• _Set problem_
Using the data beneath, show every line that includes the word "this".
# Start of Given information
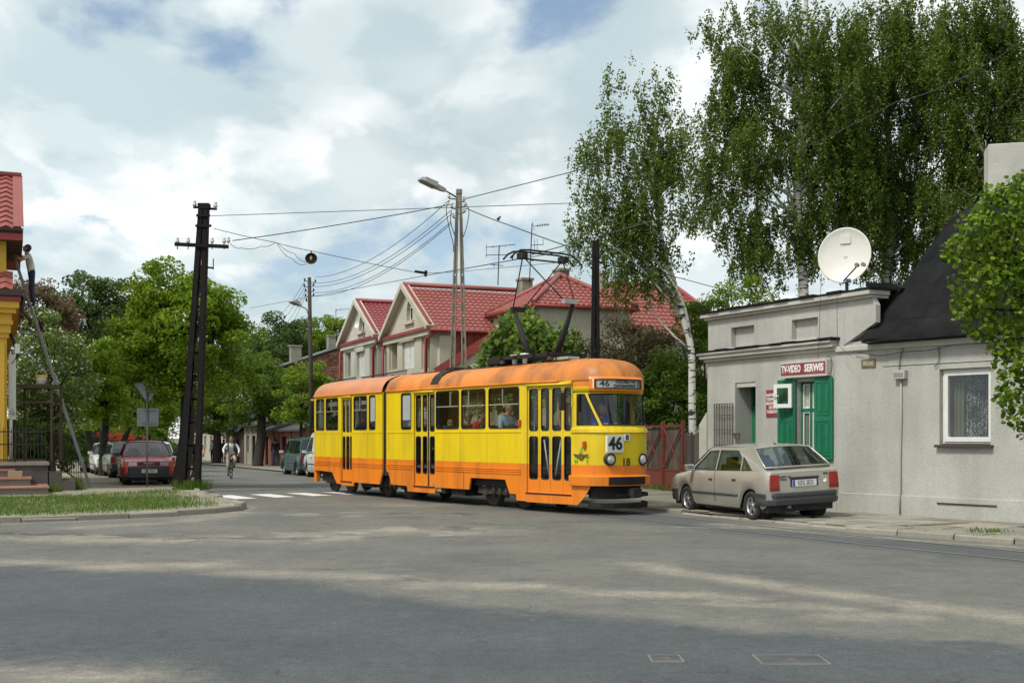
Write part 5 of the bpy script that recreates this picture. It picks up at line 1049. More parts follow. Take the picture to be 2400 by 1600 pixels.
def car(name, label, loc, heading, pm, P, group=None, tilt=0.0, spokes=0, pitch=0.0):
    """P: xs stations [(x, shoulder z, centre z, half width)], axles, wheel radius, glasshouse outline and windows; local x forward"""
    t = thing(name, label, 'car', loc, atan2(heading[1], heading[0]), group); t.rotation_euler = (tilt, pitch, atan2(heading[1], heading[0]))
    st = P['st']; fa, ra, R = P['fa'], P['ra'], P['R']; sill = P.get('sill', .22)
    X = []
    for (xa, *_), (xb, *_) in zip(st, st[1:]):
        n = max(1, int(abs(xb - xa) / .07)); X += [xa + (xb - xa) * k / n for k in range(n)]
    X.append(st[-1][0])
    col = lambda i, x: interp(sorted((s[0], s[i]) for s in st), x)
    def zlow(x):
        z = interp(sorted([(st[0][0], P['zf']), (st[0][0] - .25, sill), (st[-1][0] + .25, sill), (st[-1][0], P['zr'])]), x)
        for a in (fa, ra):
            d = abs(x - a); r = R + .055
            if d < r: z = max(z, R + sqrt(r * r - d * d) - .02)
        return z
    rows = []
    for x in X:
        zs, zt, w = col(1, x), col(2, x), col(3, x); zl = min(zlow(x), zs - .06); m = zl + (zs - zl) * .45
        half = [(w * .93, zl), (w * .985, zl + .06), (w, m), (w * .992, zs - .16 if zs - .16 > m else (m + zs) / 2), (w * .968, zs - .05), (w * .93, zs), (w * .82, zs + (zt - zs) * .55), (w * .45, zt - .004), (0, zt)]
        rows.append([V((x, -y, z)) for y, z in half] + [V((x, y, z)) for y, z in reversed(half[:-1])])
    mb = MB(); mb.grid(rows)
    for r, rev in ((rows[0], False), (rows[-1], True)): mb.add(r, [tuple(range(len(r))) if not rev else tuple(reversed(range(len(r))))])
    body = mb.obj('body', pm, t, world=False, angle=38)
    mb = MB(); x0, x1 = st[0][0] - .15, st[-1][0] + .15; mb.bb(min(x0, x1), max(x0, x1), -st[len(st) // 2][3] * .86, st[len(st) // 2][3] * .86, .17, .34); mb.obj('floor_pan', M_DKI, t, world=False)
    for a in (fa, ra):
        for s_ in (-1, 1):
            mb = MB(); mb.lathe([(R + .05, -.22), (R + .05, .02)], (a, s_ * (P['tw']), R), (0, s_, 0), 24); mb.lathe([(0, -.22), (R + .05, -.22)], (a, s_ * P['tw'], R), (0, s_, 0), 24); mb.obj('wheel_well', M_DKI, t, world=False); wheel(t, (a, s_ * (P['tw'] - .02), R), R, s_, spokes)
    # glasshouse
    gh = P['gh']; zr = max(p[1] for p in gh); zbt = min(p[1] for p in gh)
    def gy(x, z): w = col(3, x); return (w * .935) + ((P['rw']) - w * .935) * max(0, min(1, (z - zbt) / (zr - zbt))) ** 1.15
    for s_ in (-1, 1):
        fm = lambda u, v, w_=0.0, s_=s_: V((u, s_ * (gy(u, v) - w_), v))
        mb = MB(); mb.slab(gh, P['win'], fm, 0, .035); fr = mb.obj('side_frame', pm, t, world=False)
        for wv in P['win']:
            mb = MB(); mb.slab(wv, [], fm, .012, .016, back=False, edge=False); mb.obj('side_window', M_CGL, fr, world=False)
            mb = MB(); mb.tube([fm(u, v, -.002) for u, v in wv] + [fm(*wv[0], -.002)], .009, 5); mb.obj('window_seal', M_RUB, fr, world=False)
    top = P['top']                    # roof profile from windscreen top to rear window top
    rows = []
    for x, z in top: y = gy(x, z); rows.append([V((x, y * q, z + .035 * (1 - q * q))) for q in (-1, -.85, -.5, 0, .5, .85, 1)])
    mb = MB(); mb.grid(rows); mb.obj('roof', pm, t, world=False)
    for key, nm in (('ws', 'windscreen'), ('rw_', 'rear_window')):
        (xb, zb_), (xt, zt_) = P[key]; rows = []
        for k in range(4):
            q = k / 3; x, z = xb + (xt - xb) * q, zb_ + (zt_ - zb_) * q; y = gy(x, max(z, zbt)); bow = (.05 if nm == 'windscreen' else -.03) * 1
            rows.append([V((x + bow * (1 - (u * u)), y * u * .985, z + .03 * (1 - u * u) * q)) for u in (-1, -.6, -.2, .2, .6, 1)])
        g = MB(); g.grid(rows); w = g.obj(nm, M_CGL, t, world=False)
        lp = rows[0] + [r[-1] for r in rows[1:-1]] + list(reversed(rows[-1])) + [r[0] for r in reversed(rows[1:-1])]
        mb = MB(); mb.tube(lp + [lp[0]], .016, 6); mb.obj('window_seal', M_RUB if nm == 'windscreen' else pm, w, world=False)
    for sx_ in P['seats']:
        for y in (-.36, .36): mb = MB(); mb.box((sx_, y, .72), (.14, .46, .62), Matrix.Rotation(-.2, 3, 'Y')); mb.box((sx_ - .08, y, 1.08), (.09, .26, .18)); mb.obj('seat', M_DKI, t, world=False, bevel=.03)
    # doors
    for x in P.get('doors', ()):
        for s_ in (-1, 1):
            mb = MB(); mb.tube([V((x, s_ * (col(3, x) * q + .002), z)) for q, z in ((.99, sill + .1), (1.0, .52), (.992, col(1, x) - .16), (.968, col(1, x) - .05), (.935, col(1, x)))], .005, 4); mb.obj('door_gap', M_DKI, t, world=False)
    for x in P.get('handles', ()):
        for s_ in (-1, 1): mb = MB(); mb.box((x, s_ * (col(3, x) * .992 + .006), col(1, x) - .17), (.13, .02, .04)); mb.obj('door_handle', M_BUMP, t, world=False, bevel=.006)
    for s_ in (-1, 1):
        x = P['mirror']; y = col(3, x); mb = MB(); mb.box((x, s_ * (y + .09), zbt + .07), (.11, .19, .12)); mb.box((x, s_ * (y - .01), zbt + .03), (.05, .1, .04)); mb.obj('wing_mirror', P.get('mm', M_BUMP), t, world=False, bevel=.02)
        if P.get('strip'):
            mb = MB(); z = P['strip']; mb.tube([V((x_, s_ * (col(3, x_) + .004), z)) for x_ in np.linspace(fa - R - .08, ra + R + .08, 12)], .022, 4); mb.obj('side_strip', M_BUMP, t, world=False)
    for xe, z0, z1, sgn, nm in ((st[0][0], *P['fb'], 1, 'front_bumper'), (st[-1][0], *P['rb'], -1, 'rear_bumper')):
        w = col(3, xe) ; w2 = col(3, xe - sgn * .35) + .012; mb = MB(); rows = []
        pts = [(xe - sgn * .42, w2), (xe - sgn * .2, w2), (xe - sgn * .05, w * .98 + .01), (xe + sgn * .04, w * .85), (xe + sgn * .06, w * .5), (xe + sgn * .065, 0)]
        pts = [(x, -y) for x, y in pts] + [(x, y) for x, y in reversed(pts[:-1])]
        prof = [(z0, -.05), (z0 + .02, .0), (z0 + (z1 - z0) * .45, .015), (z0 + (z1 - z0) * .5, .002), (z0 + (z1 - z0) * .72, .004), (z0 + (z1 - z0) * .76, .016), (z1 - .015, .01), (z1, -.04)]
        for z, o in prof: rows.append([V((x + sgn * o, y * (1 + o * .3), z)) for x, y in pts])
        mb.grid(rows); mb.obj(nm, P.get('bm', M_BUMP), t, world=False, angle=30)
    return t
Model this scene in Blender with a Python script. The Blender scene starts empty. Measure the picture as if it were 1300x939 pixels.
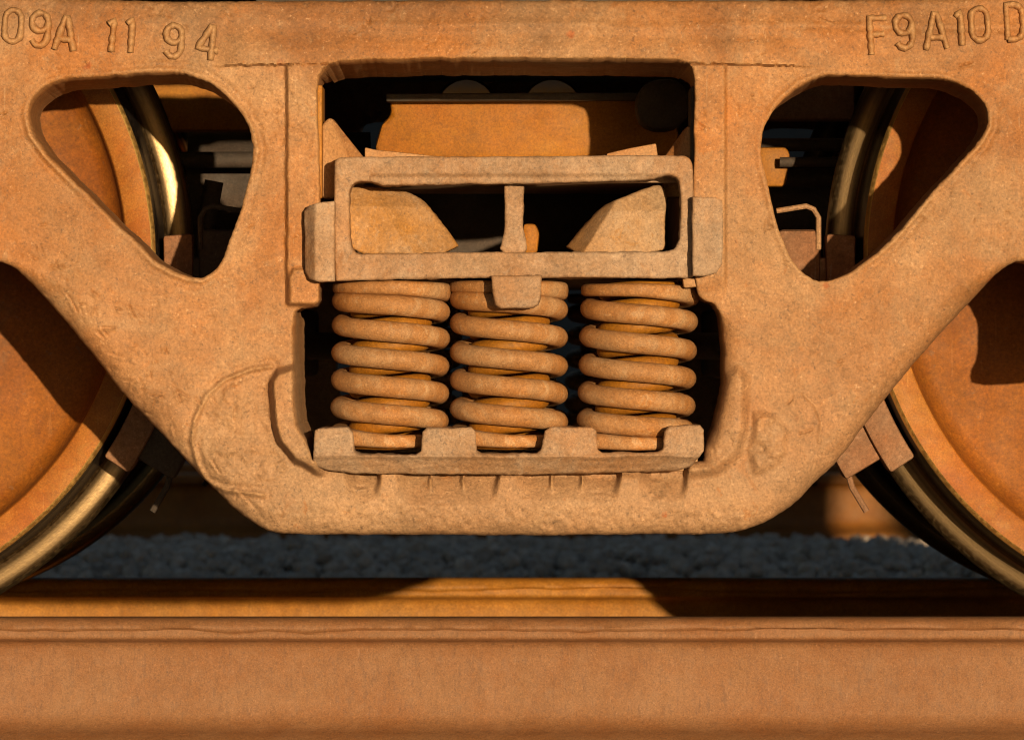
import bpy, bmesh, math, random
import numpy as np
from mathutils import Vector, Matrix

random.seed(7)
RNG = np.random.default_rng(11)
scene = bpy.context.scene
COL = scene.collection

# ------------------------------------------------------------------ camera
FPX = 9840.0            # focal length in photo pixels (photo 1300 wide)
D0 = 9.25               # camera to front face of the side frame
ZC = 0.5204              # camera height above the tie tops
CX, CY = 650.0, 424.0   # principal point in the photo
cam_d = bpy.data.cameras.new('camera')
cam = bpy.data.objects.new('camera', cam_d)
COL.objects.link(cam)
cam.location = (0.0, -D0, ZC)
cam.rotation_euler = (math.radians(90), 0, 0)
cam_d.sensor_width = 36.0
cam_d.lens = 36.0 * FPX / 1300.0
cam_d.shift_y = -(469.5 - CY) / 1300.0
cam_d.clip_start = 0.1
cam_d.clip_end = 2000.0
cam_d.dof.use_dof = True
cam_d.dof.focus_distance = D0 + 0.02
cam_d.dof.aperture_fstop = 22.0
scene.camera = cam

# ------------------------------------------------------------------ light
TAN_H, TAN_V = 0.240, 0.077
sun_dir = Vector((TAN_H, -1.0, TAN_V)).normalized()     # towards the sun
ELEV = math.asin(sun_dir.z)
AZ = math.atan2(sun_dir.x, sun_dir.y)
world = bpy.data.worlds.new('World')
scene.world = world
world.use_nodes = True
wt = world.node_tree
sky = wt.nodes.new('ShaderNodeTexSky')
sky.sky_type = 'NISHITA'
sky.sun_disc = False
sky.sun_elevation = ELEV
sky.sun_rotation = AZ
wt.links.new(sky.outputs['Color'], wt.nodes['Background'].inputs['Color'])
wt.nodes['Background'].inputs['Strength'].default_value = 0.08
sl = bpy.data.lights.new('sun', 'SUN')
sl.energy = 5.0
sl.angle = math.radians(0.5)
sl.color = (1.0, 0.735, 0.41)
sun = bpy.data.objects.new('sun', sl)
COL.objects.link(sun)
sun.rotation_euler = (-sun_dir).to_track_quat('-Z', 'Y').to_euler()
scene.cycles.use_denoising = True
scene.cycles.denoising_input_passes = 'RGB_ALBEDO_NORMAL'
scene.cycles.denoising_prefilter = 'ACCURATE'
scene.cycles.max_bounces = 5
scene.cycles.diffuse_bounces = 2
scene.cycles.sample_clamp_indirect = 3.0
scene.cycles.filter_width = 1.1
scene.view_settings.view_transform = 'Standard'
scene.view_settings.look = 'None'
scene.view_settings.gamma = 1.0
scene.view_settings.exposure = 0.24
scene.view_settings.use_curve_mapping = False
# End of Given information
• _Exercise output_
Write part 5 of the bpy script that recreates this picture. It picks up at line 1049. More parts follow. Take the picture to be 2400 by 1600 pixels.
Model this scene in Blender with a Python script. The Blender scene starts empty. Measure the picture as if it were 1300x939 pixels.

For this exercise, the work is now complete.